┌─ Supplied material

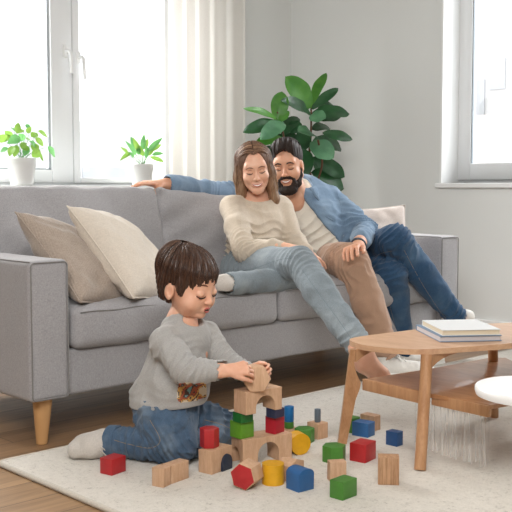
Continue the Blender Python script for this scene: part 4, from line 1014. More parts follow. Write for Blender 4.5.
f = Field(np.minimum(wneck, nk)-.16, np.maximum(wneck, nk)+.12, .004); f.cone(nk+[0, 0, .03], wneck-[0, 0, .02], .046, .05, .02); f.cone(shR*.7+shL*.3, shR*.3+shL*.7, .048, .048, .05); f.cone(mid-[0, 0, .08], wneck-[0, 0, .01], .10, .062, .03); Np = f.mesh()
f = Field(np.minimum(wrL, elL)-.14, np.maximum(wrL, elL)+.2, .0028); f.cone(elL, wrL, .035, .024, .01); hand(f, wrL+unit(wrL-elL)*.02, unit(py(319, 258, .10)-wrL), (0, 0, -1), unit(tow), L=.13, curl=(.25, .25, .3, .35), k=.004, wr=.024); La = f.mesh()
f = Field(np.minimum(wrR, elR)-.14, np.maximum(wrR, elR)+.2, .0028); f.cone(elR, wrR, .035, .024, .01); hand(f, wrR+unit(wrR-elR)*.02, unit(RIGHT+[0, 0, -.1]), (0, 0, -1), unit(-FWD), L=.165, curl=(.25, .25, .3, .35), wr=.024); Ra = f.mesh()
ft = reach(ankF, 371, 366, .10); tdir = unit(pz(385, 372, .04)-ankF)
heel = ankF+unit(np.array([.3, .1, -1.0]))*.055
f = Field(np.minimum(ankF, kneeF)-.12, np.maximum(ankF, kneeF)+.25, .004); f.cone(kneeF, ankF, .045, .036, .01); f.cone(ankF, heel, .036, .03, .02)
toe = heel+unit(np.array([.75, -.25, -.55]))*.15+UP*.0; f.cone(heel, heel*.35+toe*.65, .028, .027, .03); f.cone(heel*.35+toe*.65, toe, .027, .018, .02); f.cone(ankF, heel*.5+toe*.5, .028, .022, .04)
Fp = f.mesh()
f = Field(np.min([pel, ankB, kneeB], 0)-.2, np.max([shL, pel2, kneeB], 0)+.2, .007); f.cone(pel, belly, .09, .08, .03); f.cone(belly, chest, .08, .08, .03); f.cone(hipF, kneeF, .06, .045, .02); f.cone(hipB, kneeB, .06, .04, .02); f.cone(kneeB, ankB, .04, .03, .02); Tp = f.mesh()
body(hw, 'woman', [Np, La, Ra, Fp, Tp], [M_skinw, M_lipw, M_lash_gap, M_teeth, M_brow_crease], wo)
# jeans
f = Field(np.min([hipF, kneeF, ankF, ankB, kneeB], 0)-.13, np.max([hipB, kneeF, ankF, ankB, kneeB, pel2], 0)+.14, .0045)
f.cone(pel+[.0, 0, -.0], pel2, .098, .098, .02); f.chain([hipF, hipF*.5+kneeF*.5, kneeF], [.085, .078, .060], .02)
f.chain([kneeF, kneeF*.65+ankF*.35, ankF*.93+kneeF*.07], [.062, .060, .050], .02)
f.chain([hipB, kneeB], [.072, .048], .015); f.chain([kneeB, kneeB*.5+ankB*.5, ankB], [.048, .047, .042], .006)
f.wrinkle(.005, (16, 16, 16), .05, 8); f.folds(kneeF, unit(ankF-hipF), .08, .008, 130, 2); f.folds(hipF, unit(kneeF-hipF), .1, .008, 90, 4); f.folds(ankF, unit(ankF-kneeF), .09, .006, 110, 6)
f.cone(ankF, ankF+unit(ankF-kneeF)*.1, .042, .046, .001, op='s'); f.cone(ankB, ankB+unit(ankB-kneeB)*.06, .036, .036, .001, op='s')
f.plane(ankB, unit(ankB-kneeB)) if False else None
jw = solid('jeans', f.mesh(), M_jw, wo)
ax = unit(ankF-kneeF)
# sock foot tucked under
f = Field(ankB-.14, ankB+.12, .003); da = unit(ankB-kneeB); f.cone(ankB, ankB+da*.045, .034, .033, .01); f.cone(ankB+da*.045, ankB+da*.05+FWD*.1, .032, .024, .02); f.plane((0, 0, .462), (0, 0, -1)); f.wrinkle(.003, (30, 30, 30)); solid('sock', f.mesh(), M_sock, wo)
# hair
def w_hair():
    f = Field((-.13, -.16, -.235), (.13, .12, .145), .0024)
    f.ell((0, -.022, .040), (.083, .098, .087), 0)
    for s in (-1, 1):
        f.chain([(s*.060, .0, .06), (s*.074, .004, -.02), (s*.077, .008, -.10), (s*.083, .016, -.17), (s*.078, .024, -.205)], [.026, .024, .028, .033, .020], .02, n=(1, 0, 0), ratio=.75)
        f.chain([(s*.045, -.05, .05), (s*.06, -.06, -.06), (s*.06, -.05, -.18)], [.045, .045, .036], .03)
    f.cone((0, -.07, .0), (0, -.075, -.17), .05, .04, .03)
    f.ell((0, .070, -.014), (.060, .082, .112), .008, 's'); f.cone((0, .03, -.07), (0, .03, -.25), .045, .045, .01, op='s')
    def gr(x, y, z):
        a = np.arctan2(x, y+.03)*26+vnoise(x*20, y*20, z*9)*3.0; return (.0016*np.sin(a*1.7)+.0009*np.sin(a*4.1+1))*np.clip(1-y*22, 0, 1)
    f.disp(gr); return f.mesh()
hp, hq = w_hair(); R = np.random.RandomState(4); st = [[], [], []]
for i in range(460):
    s = 1 if i % 2 else -1; y0 = R.uniform(-.075, .066); c0 = np.array([0, -.022, .040]); pts = []; ln = R.uniform(-.175, -.21); rad = R.uniform(.995, 1.03); back = .058*max(0, (y0+.03)/.1)
    for th in np.linspace(.03, 1.55, 13):
        t_ = th/1.55; y = y0-back*t_**1.3; k = math.sqrt(max(.05, 1-((y+.022)/.1015)**2)); pts.append(np.array([s*.0855*k*math.sin(th)*rad, y, .040+.090*k*math.cos(th)*rad]))
    e = pts[-1]; front = y0 > -.02; tx = s*(.100+R.uniform(-.014, .012)) if y0 > -.05 else e[0]*1.02
    for z in np.linspace(e[2]-.02, ln, 9):
        t_ = (e[2]-z)/(e[2]-ln); pts.append(np.array([e[0]+(tx-e[0])*math.sin(t_*2.2)*.8-s*.020*max(0, t_-.6)+.003*math.sin(t_*9+i), e[1]+(.020 if front else .006)*t_+.003*math.sin(t_*7+i), z]))
    st[0 if y0 < -.05 else R.choice([0, 0, 1, 2], p=[.3, .3, .3, .1])].append((hw(np.array(pts)), R.uniform(.0011, .0020), .0009))
sm = [strand_mesh(x) for x in st if x]; ns = [len(hq)]+[len(m_[1]) for m_ in sm]
g_ = dict(sc=(240, 240, 20), z0=.50, z1=.40); M_hw = [hairmat('brown_hair', '4a3328', '76553f', tip=('6d4f3b', 'a08163'), **g_), hairmat('light_brown_hair', '5f4434', '8c6a50', tip=('8c6d51', 'b89a79'), **g_), hairmat('highlight_hair', '8a6a50', 'b08e6c', tip=('a98a69', 'cdb18e'), **g_)]
o = solid('hair', [(hw(hp), hq)]+sm, M_hw, wo)
mi = np.zeros(sum(ns), np.int32); a = ns[0]
for k_, n in enumerate(ns[1:]): mi[a:a+n] = k_; a += n
if len(o.data.polygons) == len(mi): o.data.polygons.foreach_set('material_index', mi)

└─

**Task to carry out:** Output the material word for word, omitting its pictures.

**Full response:**
Continue the Blender Python script for this scene: part 4, from line 1014. More parts follow. Write for Blender 4.5.
f = Field(np.minimum(wneck, nk)-.16, np.maximum(wneck, nk)+.12, .004); f.cone(nk+[0, 0, .03], wneck-[0, 0, .02], .046, .05, .02); f.cone(shR*.7+shL*.3, shR*.3+shL*.7, .048, .048, .05); f.cone(mid-[0, 0, .08], wneck-[0, 0, .01], .10, .062, .03); Np = f.mesh()
f = Field(np.minimum(wrL, elL)-.14, np.maximum(wrL, elL)+.2, .0028); f.cone(elL, wrL, .035, .024, .01); hand(f, wrL+unit(wrL-elL)*.02, unit(py(319, 258, .10)-wrL), (0, 0, -1), unit(tow), L=.13, curl=(.25, .25, .3, .35), k=.004, wr=.024); La = f.mesh()
f = Field(np.minimum(wrR, elR)-.14, np.maximum(wrR, elR)+.2, .0028); f.cone(elR, wrR, .035, .024, .01); hand(f, wrR+unit(wrR-elR)*.02, unit(RIGHT+[0, 0, -.1]), (0, 0, -1), unit(-FWD), L=.165, curl=(.25, .25, .3, .35), wr=.024); Ra = f.mesh()
ft = reach(ankF, 371, 366, .10); tdir = unit(pz(385, 372, .04)-ankF)
heel = ankF+unit(np.array([.3, .1, -1.0]))*.055
f = Field(np.minimum(ankF, kneeF)-.12, np.maximum(ankF, kneeF)+.25, .004); f.cone(kneeF, ankF, .045, .036, .01); f.cone(ankF, heel, .036, .03, .02)
toe = heel+unit(np.array([.75, -.25, -.55]))*.15+UP*.0; f.cone(heel, heel*.35+toe*.65, .028, .027, .03); f.cone(heel*.35+toe*.65, toe, .027, .018, .02); f.cone(ankF, heel*.5+toe*.5, .028, .022, .04)
Fp = f.mesh()
f = Field(np.min([pel, ankB, kneeB], 0)-.2, np.max([shL, pel2, kneeB], 0)+.2, .007); f.cone(pel, belly, .09, .08, .03); f.cone(belly, chest, .08, .08, .03); f.cone(hipF, kneeF, .06, .045, .02); f.cone(hipB, kneeB, .06, .04, .02); f.cone(kneeB, ankB, .04, .03, .02); Tp = f.mesh()
body(hw, 'woman', [Np, La, Ra, Fp, Tp], [M_skinw, M_lipw, M_lash_gap, M_teeth, M_brow_crease], wo)
# jeans
f = Field(np.min([hipF, kneeF, ankF, ankB, kneeB], 0)-.13, np.max([hipB, kneeF, ankF, ankB, kneeB, pel2], 0)+.14, .0045)
f.cone(pel+[.0, 0, -.0], pel2, .098, .098, .02); f.chain([hipF, hipF*.5+kneeF*.5, kneeF], [.085, .078, .060], .02)
f.chain([kneeF, kneeF*.65+ankF*.35, ankF*.93+kneeF*.07], [.062, .060, .050], .02)
f.chain([hipB, kneeB], [.072, .048], .015); f.chain([kneeB, kneeB*.5+ankB*.5, ankB], [.048, .047, .042], .006)
f.wrinkle(.005, (16, 16, 16), .05, 8); f.folds(kneeF, unit(ankF-hipF), .08, .008, 130, 2); f.folds(hipF, unit(kneeF-hipF), .1, .008, 90, 4); f.folds(ankF, unit(ankF-kneeF), .09, .006, 110, 6)
f.cone(ankF, ankF+unit(ankF-kneeF)*.1, .042, .046, .001, op='s'); f.cone(ankB, ankB+unit(ankB-kneeB)*.06, .036, .036, .001, op='s')
f.plane(ankB, unit(ankB-kneeB)) if False else None
jw = solid('jeans', f.mesh(), M_jw, wo)
ax = unit(ankF-kneeF)
# sock foot tucked under
f = Field(ankB-.14, ankB+.12, .003); da = unit(ankB-kneeB); f.cone(ankB, ankB+da*.045, .034, .033, .01); f.cone(ankB+da*.045, ankB+da*.05+FWD*.1, .032, .024, .02); f.plane((0, 0, .462), (0, 0, -1)); f.wrinkle(.003, (30, 30, 30)); solid('sock', f.mesh(), M_sock, wo)
# hair
def w_hair():
    f = Field((-.13, -.16, -.235), (.13, .12, .145), .0024)
    f.ell((0, -.022, .040), (.083, .098, .087), 0)
    for s in (-1, 1):
        f.chain([(s*.060, .0, .06), (s*.074, .004, -.02), (s*.077, .008, -.10), (s*.083, .016, -.17), (s*.078, .024, -.205)], [.026, .024, .028, .033, .020], .02, n=(1, 0, 0), ratio=.75)
        f.chain([(s*.045, -.05, .05), (s*.06, -.06, -.06), (s*.06, -.05, -.18)], [.045, .045, .036], .03)
    f.cone((0, -.07, .0), (0, -.075, -.17), .05, .04, .03)
    f.ell((0, .070, -.014), (.060, .082, .112), .008, 's'); f.cone((0, .03, -.07), (0, .03, -.25), .045, .045, .01, op='s')
    def gr(x, y, z):
        a = np.arctan2(x, y+.03)*26+vnoise(x*20, y*20, z*9)*3.0; return (.0016*np.sin(a*1.7)+.0009*np.sin(a*4.1+1))*np.clip(1-y*22, 0, 1)
    f.disp(gr); return f.mesh()
hp, hq = w_hair(); R = np.random.RandomState(4); st = [[], [], []]
for i in range(460):
    s = 1 if i % 2 else -1; y0 = R.uniform(-.075, .066); c0 = np.array([0, -.022, .040]); pts = []; ln = R.uniform(-.175, -.21); rad = R.uniform(.995, 1.03); back = .058*max(0, (y0+.03)/.1)
    for th in np.linspace(.03, 1.55, 13):
        t_ = th/1.55; y = y0-back*t_**1.3; k = math.sqrt(max(.05, 1-((y+.022)/.1015)**2)); pts.append(np.array([s*.0855*k*math.sin(th)*rad, y, .040+.090*k*math.cos(th)*rad]))
    e = pts[-1]; front = y0 > -.02; tx = s*(.100+R.uniform(-.014, .012)) if y0 > -.05 else e[0]*1.02
    for z in np.linspace(e[2]-.02, ln, 9):
        t_ = (e[2]-z)/(e[2]-ln); pts.append(np.array([e[0]+(tx-e[0])*math.sin(t_*2.2)*.8-s*.020*max(0, t_-.6)+.003*math.sin(t_*9+i), e[1]+(.020 if front else .006)*t_+.003*math.sin(t_*7+i), z]))
    st[0 if y0 < -.05 else R.choice([0, 0, 1, 2], p=[.3, .3, .3, .1])].append((hw(np.array(pts)), R.uniform(.0011, .0020), .0009))
sm = [strand_mesh(x) for x in st if x]; ns = [len(hq)]+[len(m_[1]) for m_ in sm]
g_ = dict(sc=(240, 240, 20), z0=.50, z1=.40); M_hw = [hairmat('brown_hair', '4a3328', '76553f', tip=('6d4f3b', 'a08163'), **g_), hairmat('light_brown_hair', '5f4434', '8c6a50', tip=('8c6d51', 'b89a79'), **g_), hairmat('highlight_hair', '8a6a50', 'b08e6c', tip=('a98a69', 'cdb18e'), **g_)]
o = solid('hair', [(hw(hp), hq)]+sm, M_hw, wo)
mi = np.zeros(sum(ns), np.int32); a = ns[0]
for k_, n in enumerate(ns[1:]): mi[a:a+n] = k_; a += n
if len(o.data.polygons) == len(mi): o.data.polygons.foreach_set('material_index', mi)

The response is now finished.